Selon Michéa, Jobs réunit donc les deux facettes du libéralisme : l’entrepreneur ingénieux et le poète d’entreprise (design et marketing), c’est-à-dire le libéral de droite et de gauche. Jobs accomplit ainsi la définition de Dominique Strauss-Kahn du socialisme : « L’avenir, l’espoir et l’innovation ».

La thèse de Michéa est que la conception progressiste du socialisme, qui est apparue avec l’affaire Dreyfus, s’est développée au détriment des mouvements ouvriers et anarcho-syndicalistes du XIXe siècle.

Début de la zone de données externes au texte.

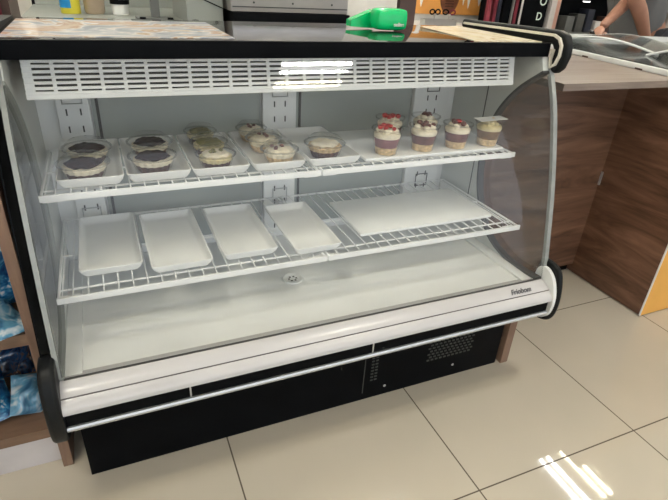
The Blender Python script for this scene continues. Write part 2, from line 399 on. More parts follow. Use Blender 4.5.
# ------------------------------------------------------------ wire shelves
def wire_shelf(x0,x1,y0,y1,z,label):
    w=x1-x0; t=thing('wire_shelf',label,'wire shelf',(x0,y0,z),0,'white wire shelves in the case')
    MB().box(0,w,0,.006,-.012,.004,bev=.0015).build('front_rail','wire',t)
    m=MB()
    for x in (.004,w-.004): m.tube([(x,.005,-.002),(x,y1-y0,-.002)],.0035,6)
    m.tube([(0,y1-y0,-.002),(w,y1-y0,-.002)],.0035,6); m.tube([(0,.05,-.0045),(w,.05,-.0045)],.0025,6); m.tube([(0,(y1-y0)*.5,-.0045),(w,(y1-y0)*.5,-.0045)],.0025,6)
    m.tube([(.0,.012,-.0035),(w,.012,-.0035)],.003,6)
    m.build('frame','wire',t)
    m=MB(); n=int(round(w/.0335))
    for i in range(1,n): x=w*i/n; m.tube([(x,.004,0),(x,y1-y0,0)],.0019,6)
    m.build('wire_grid','wire',t)
    for x in (.0,w-.05):
        MB().box(x+.004,x+.046,.01,.034,-.018,-.0085,bev=.002).build('bracket','wire',t)
    m=MB()
    for x in (.010,w-.010): m.prism([(.02,-.006),(y1-y0,-.006),(y1-y0,-.045),(y1-y0-.06,-.03)],x-.0015,x+.0015)
    m.build('support_arm','wire',t)
    return t
ZL,ZU=.520,.738
wire_shelf(-1.558,-.878,-.118,.332,ZL,'left half of the lower white wire shelf, holding four empty trays')
wire_shelf(-.874,-.190,-.118,.332,ZL,'right half of the lower white wire shelf, holding a flat white board')
wire_shelf(-1.558,-.868,-.022,.332,ZU,'left half of the upper white wire shelf, holding dessert trays')
wire_shelf(-.864,-.190,-.022,.332,ZU,'right half of the upper white wire shelf, holding the board of dessert cups')

# ------------------------------------------------------------ trays
def tray_mesh(w,d,h,name='tray'):
    m=MB(); b=m.b
    def ring(ix,z): 
        r=.010; pts=[]
        hx,hy=w/2-ix,d/2-ix
        for cx,cy,a0 in ((hx-r,hy-r,0),(-hx+r,hy-r,PI/2),(-hx+r,-hy+r,PI),(hx-r,-hy+r,1.5*PI)):
            for k in range(4): a=a0+k*PI/6; pts.append(b.verts.new((cx+r*math.cos(a),cy+r*math.sin(a),z)))
        return pts
    R=[ring(.011,0),ring(.004,h*.45),ring(0,h-.001),ring(.0012,h),ring(.0035,h-.0005),ring(.008,h*.5),ring(.014,.005),ring(.019,.004)]
    for A,C in zip(R,R[1:]):
        for k in range(16): b.faces.new((A[k],A[(k+1)%16],C[(k+1)%16],C[k]))
    b.faces.new(R[0][::-1]); b.faces.new(R[-1])
    return m
def tray(loc,w,d,h,rz,label,group,name='serving_tray'):
    o=tray_mesh(w,d,h).build(name,'tray'); o.location=loc; o.rotation_euler=(0,0,rz)
    return tag(o,label,'tray',group)
zt=ZL+.0035
G1='empty white trays on the lower wire shelf'
for x0,x1,y0,y1,rz,l in ((-1.509,-1.358,-.042,.282,.0,'empty white rectangular tray, leftmost on the lower shelf'),
    (-1.343,-1.187,-.077,.258,.01,'empty white rectangular tray, second from the left on the lower shelf'),
    (-1.156,-1.004,-.066,.249,.0,'empty white rectangular tray, third from the left on the lower shelf'),
    (-.966,-.823,-.094,.216,.005,'empty white tray beside the flat board, rightmost tray on the lower shelf')):
    tray(((x0+x1)/2,(y0+y1)/2,zt),x1-x0,y1-y0,.023,rz,l,G1)
zt2=ZU+.0035
G2='white dessert trays on the upper wire shelf'
for x,w,rz,l in ((-1.446,.150,.0,'white tray under the two leftmost chocolate topped desserts'),
    (-1.290,.154,.01,'white tray under two chocolate and cream desserts, second from the left on the upper shelf'),
    (-1.134,.150,.0,'white tray under three custard desserts in a row'),
    (-.976,.150,.0,'white tray under three clear-lidded pale desserts on the upper shelf'),
    (-.812,.158,.0,'white tray under a single dessert, rightmost tray on the upper shelf')):
    tray((x,.163,zt2),w,.315,.024,rz,l,G2)
def flat_board(label,x0,x1,y0,y1,z,rz=0):
    o=B(-(x1-x0)/2,(x1-x0)/2,-(y1-y0)/2,(y1-y0)/2,0,.009,bev=.0025).build('display_board','board'); o.location=((x0+x1)/2,(y0+y1)/2,z); o.rotation_euler=(0,0,rz)
    tag(o,label,'board')
flat_board('flat white rectangular board lying on the lower wire shelf',-.735,-.245,-.036,.215,zt)
flat_board('flat white board under the row of dessert cups, upper shelf',-.715,-.215,.012,.300,zt2)

# ------------------------------------------------------------ desserts with dome lids
def dome(kind,loc,label,rz=0):
    t=thing('tart_cup',label,'dessert',loc,rz,'clear lidded tart desserts')
    base_m,mid,top_m={'choc':('crust','cream','choc'),'cream':('crust','yelcream','cream'),'olive':('crust','yelcream','greentop'),'pale':('crumb','cream','cream'),'cherry':('crust','crumb','cream')}[kind]
    MB().lathe([(0,.001),(.034,.001),(.039,.010),(.043,.022),(.0,.022)],96,flute=.04,nf=16).build('crust',base_m,t)
    MB().lathe([(0,.0222),(.0435,.0222),(.047,.028),(.048,.034),(.044,.037),(.0,.038)],96,flute=.04,nf=16).build('filling',mid,t)
    m=MB().lathe([(0,.0375),(.038,.0372),(.041,.040),(.034,.0445),(.028,.0455),(.02,.046),(.01,.047),(0,.046)],48)
    for v in m.b.verts:
        v.co.z+=.0022*math.sin(v.co.x*190+loc[0]*50)*math.cos(v.co.y*170); v.co.x*=1+.08*math.sin(v.co.y*120+loc[0]*90)
    m.build('topping',top_m,t)
    MB().lathe([(.0555,.0405),(.0615,.0405),(.0615,.0435),(.0555,.0435)],48).build('lid_rim','rimplastic',t)
    if kind in('cream','pale'):
        m=MB()
        for k in range(5):
            a=random.random()*2*PI; r=.008+random.random()*.02
            m.lathe([(0,.053),(.004,.052),(.007,.049),(.006,.046)],10,(r*math.cos(a),r*math.sin(a),0))
        m.build('sprinkle','greentop' if kind=='cream' else 'choccream',t)
    MB().lathe([(.036,.0),(.046,.012),(.052,.030),(.056,.040),(.060,.041),(.060,.043),(.055,.043),(.052,.052),(.040,.062),(.02,.066),(0,.067)],40).build('clear_lid','plastic',t)
    return t
zd=zt2+.0045
for k,x,y,l in (('choc',-1.458,.058,'chocolate topped cream tart in clear cup, front of the leftmost tray'),
    ('choc',-1.449,.178,'chocolate topped tart in clear cup, back of the leftmost tray'),
    ('choc',-1.297,.075,'chocolate topped cream tart in clear cup, front of the second tray from the left'),
    ('choc',-1.292,.198,'dark chocolate tart in clear cup, back of the second tray from the left'),
    ('cream',-1.139,.066,'custard tart with an olive swirl in clear cup, front of its row of three'),
    ('olive',-1.136,.180,'custard tart in clear cup, middle of its row of three'),
    ('olive',-1.140,.272 if False else .2935-.0,'olive topped custard tart in clear cup, back of its row of three'),
    ('pale',-.962,.062,'pale cream tart in clear cup, front of the tray with three clear cups'),
    ('pale',-.976,.178,'pale cream tart in clear cup, middle of the tray with three clear cups'),
    ('pale',-.984,.2935,'pale cream tart in clear cup, back of the tray with three clear cups'),
    ('cherry',-.820,.078,'single pinkish cream tart in clear cup on the rightmost dessert tray')):
    o=dome(k,(x,y,zd),l)
    if x in(-1.139,-1.136,-1.140,-.962,-.976,-.984):
        k_=.80 if y>.25 else .88; o.scale=(k_,k_,.93); o.location.y=.281 if y>.25 else (.172 if y>.1 else .062)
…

En sacralisant le progrès – la croyance en un sens de l’histoire –, cette gauche moderniste, qui fédère libéraux, républicains et socialistes, rompt avec la critique radicale menée par ces mouvements populaires de l’individualisme induit par l’économie politique anglaise, c’est-à-dire le capitalisme théorisé par Adam Smith. Dès lors, la gauche libérale et branchée poursuit ni plus ni moins les mêmes objectifs que la droite (d’où l’alternance électorale), se faisant même l’avant-garde des nouveaux modes de vie fondés sur toujours plus d’individualisme. On absolutise le déracinement et la déterritorialisation, le multiculturalisme, la destruction des liens sociaux traditionnels, on prône la souplesse, vénère les nouvelles technologies et la société en réseaux. C’est aussi ce que Michéa appelle la gauche kérosène, friande d’exotisme et de nomadisme bon chic bon genre qui, avec une connexion Internet, se trouve chez elle partout dans le monde sans être nulle part engagée, sauf par ses intérêts, aussi chimériques soient-ils, dont celui de jouir sans entraves.

Décroissance conviviale

Cette critique de la croissance illimitée, Michéa n’est pas le seul à la faire. Des auteurs se concentrent sur la technique, mais tous parviennent à des constats similaires. Serge Latouche, dans son ouvrage en hommage à Jacques Ellul, La Mégamachine (2004), attire aussi l’attention sur la destruction du politique, du lien social, du travail, sur le déracinement, l’uniformisation, les catastrophes sociales et écologiques. Dans son maître ouvrage, L’obsolescence de l’homme (1956), Anders ne disait pas autre chose en montrant que la technologie rend l’homme superflu. Dans ses travaux sur la société technicienne, Ellul remarque que l’homme est nuisible pour l’efficacité de la machine. Ces auteurs, accusés d’être réactionnaire, calviniste, luddite, technophobe et beauf ont dit, chacun à leur manière que, pour survivre – s’il n’est pas déjà trop tard –, l’humain doit renverser le pouvoir de la machine. Ellul prône de penser globalement et d’agir localement, Latouche théorise une décroissance conviviale, Michéa une société décente dégagée des visées du capitalisme.

Occupy 2.0

Les techniques, telle l’informatique, peuvent-elles contribuer à cette décroissance conviviale ? J’opte avec Latouche pour le principe de prudence. Des collectifs offrant une technologie indépendante des monopoles, et qui sont, surtout, préoccupés d’organisations locales, sont des initiatives heureuses. Mais on peut craindre que le mouvement des Indignés, par exemple, soit de courte portée révolutionnaire si c’est le Web, le virtuel, qui devient le (non)lieu du refus du technocapitalisme. Séduisante utopie eugénique d’une cybercitoyenneté et glissement de sens inquiétant : « la proposition » substitue le Web à la révolution. Le danger c’est de croire qu’avant soi, qu’avant et par-delà Occupy 2.0, il n’y avait, il n’y a rien : pas d’indignés, pas de révoltes contre le capitalisme, pas de société décente, pas de luttes enracinées dans des lieux concrets et défendant la dignité. Ce serait alors, comme l’écrit Michéa, céder à l’illusion adolescente d’un recommencement absolu. Ce qui non seulement confirmerait le totalitarisme de la Mégamachine, mais le renforcerait.